岡田監督は“予感”…阪神25歳は「剥ける皮もない」 最大級の賛辞を送ったエース候補
才木浩人は8回1安打無失点の好投でリーグトップの7勝目をマーク
■阪神 3ー0 西武(9日・甲子園)
阪神は9日に行われた西武戦(甲子園)を3-0で勝利し、同一カード3連勝を飾った。先発の才木浩人投手が8回1安打無失点の快投を見せ、リーグトップの7勝目をマーク。ノーヒットノーランまであと5人という完璧な投球内容に、岡田彰布監督も「そらもう、剥ける皮もないやろ」と、最大級の賛辞を送った。
偉業達成を感じさせる投球だった。初回から3者凡退の好スタートを切ると、その後も危なげない投球でスコアボードにゼロを並べ、7回まで2四球の無安打投球。3点リードした8回は右足をつりながらもマウンドに立ち続けたが、1死から山野辺に右越え三塁打を許し大記録達成ならず。それでも8回無失点でチームの勝利に貢献した。
序盤の立ち上がりを見た指揮官は、完全試合の期待を抱くほどだったという。
「ひょっとしたら、俺の中では完全いくかな思たけど。(3回に)四球なったからな、これはノーヒットノーランやな言うて。安藤(投手コーチ)には言うたけどな。相手のバッターのスイングとか見てたらそらなぁ。これはいくんちゃうかなとは思ったよな」
これで4月14日の中日戦から無傷の7連勝。さらに5月19日のヤクルト戦で初回に2点を失ってから29回1/3を連続無失点で防御率1.19をマークし、指揮官は「いやいやもう、それはずっとよ」と称えた。一皮剥けたかとの問いには、「そらもう、剥ける皮もないやろ。去年も勝ってるピッチャーやのに、新しい新人のピッチャーちゃうんやから、お前」と、“岡田節”で褒めちぎった。

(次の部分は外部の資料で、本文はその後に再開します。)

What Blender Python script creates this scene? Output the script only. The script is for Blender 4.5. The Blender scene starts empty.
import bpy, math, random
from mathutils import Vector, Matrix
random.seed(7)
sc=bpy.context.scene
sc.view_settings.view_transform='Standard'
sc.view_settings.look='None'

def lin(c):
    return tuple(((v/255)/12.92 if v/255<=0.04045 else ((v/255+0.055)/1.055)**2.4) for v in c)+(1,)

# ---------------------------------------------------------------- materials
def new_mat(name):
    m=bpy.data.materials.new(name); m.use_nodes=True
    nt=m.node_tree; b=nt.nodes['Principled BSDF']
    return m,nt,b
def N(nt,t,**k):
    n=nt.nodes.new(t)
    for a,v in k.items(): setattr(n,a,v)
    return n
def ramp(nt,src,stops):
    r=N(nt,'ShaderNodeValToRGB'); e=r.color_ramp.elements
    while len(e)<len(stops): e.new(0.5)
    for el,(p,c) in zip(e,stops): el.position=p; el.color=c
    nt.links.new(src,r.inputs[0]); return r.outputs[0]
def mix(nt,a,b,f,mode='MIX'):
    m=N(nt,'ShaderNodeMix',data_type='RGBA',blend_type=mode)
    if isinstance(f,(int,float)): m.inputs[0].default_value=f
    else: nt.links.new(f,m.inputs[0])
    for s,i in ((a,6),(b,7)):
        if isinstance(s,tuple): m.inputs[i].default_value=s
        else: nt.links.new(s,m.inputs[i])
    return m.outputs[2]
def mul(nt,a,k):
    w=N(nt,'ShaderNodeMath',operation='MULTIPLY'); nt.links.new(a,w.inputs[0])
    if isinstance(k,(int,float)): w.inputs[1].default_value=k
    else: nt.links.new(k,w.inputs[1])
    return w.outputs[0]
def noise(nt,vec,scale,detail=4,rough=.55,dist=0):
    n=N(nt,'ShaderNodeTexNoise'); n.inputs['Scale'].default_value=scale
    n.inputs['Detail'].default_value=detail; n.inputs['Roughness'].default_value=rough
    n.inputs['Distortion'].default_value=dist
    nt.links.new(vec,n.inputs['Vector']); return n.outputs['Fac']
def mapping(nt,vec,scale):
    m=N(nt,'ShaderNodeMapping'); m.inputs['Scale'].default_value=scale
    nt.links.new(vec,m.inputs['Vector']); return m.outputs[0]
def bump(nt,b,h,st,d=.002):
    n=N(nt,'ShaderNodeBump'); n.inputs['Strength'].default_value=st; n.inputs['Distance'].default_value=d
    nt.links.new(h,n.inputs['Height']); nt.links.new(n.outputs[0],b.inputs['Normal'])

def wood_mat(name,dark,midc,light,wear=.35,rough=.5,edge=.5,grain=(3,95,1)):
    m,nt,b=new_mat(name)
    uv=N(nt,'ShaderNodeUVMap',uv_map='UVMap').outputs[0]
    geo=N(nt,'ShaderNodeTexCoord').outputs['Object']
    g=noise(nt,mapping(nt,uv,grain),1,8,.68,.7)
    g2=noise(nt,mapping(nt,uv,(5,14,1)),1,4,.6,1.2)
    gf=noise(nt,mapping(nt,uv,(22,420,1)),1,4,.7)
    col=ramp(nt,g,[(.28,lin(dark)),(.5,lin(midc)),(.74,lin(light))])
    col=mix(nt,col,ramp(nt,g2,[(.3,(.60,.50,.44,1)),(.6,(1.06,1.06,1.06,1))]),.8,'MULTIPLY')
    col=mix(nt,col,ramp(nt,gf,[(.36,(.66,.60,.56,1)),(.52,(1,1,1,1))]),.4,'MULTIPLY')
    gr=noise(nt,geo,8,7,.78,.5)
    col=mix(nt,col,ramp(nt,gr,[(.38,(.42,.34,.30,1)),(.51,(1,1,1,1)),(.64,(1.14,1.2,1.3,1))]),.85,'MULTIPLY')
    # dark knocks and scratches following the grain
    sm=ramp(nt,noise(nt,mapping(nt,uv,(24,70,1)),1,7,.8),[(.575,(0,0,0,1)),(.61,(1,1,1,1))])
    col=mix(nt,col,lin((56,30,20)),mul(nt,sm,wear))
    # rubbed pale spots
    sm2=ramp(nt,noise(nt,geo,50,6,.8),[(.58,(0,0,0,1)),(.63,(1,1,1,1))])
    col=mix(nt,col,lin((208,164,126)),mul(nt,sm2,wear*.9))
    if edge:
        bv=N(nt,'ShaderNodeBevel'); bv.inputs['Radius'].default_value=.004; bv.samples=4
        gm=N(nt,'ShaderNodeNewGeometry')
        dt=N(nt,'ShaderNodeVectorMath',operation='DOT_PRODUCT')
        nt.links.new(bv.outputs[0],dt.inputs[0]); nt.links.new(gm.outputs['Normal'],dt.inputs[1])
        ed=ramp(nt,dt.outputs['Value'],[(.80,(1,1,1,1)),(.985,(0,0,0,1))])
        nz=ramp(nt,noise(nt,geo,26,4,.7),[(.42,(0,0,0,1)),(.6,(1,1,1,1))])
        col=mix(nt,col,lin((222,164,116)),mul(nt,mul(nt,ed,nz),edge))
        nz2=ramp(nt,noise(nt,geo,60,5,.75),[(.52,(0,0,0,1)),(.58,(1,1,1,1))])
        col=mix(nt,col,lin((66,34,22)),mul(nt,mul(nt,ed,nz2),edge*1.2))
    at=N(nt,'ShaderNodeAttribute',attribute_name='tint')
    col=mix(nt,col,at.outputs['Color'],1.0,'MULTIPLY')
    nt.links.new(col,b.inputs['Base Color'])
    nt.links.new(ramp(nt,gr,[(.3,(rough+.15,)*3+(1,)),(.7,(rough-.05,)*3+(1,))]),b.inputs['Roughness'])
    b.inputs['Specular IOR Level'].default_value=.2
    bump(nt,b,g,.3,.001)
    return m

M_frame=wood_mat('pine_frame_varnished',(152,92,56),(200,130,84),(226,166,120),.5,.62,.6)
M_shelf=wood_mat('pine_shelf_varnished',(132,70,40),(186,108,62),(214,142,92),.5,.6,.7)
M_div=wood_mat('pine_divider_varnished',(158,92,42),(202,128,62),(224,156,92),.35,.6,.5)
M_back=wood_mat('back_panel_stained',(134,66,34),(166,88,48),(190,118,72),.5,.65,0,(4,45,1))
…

指揮官の言葉通り、背番号「35」は着実に成長している。2020年に右肘のトミー・ジョン手術(TJ手術)を受け、復帰した2022年からは2桁勝利こそないが、防御率1点台をキープ(22年4勝1敗・1.53、23年8勝5敗・1.82)。TJ手術から3年目の今シーズンは指揮官も最敬礼するほど“無双状態”が続いている。
この日、奪った9三振で62奪三振となり、巨人・戸郷翔征に並びリーグトップに浮上。防御率1.19も広島・大瀬良大地に次ぐリーグ2位だ。このままの調子を続ければ「投手3冠」も現実味を帯びてくる。百戦錬磨の岡田監督が認める“逸材”は、一歩ずつエースの階段を上っていく。